Work by sculptor Igor Chernoglazov - Ultra-romantic Black Shawl monument, 1999, marble, granite. Museon, Moscow

Work by sculptor Igor Chernoglazov, inspired by “The Black Shawl” poem by Alexandr Pushkin – Ultra-romantic Black Shawl monument, 1999, marble, granite. Museon park, Moscow

Ultra-romantic Black Shawl monument
Pushkin wrote the poem “The Black Shawl” during his stay in Moldova. However, “The Black Shawl” appeared under the influence of the two texts of poet Zhukovsky. From his ballad “Revenge” (1816), Pushkin borrowed the motive of drowning the corpse in the river at night and a rhythmic-stanzaic structure. The second important work is “Alina and Alsim” (1814). It tells the story of two lovers separated by their parents. The girl was married.

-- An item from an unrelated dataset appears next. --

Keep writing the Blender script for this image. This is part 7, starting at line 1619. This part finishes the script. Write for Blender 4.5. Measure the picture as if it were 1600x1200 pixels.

One day a young man secretly came to her in the guise of a trader, to say goodbye forever. Alsim pressed Alina’s hand to his heart. At this time, her husband entered. Blinded by jealousy, he stabbed both of them with a dagger. Before her death, the girl confessed to her husband that she was innocent. According to the finale of the ballad, afterwards the ghost of the bloodied Alina in a black shawl constantly pursued the murderer.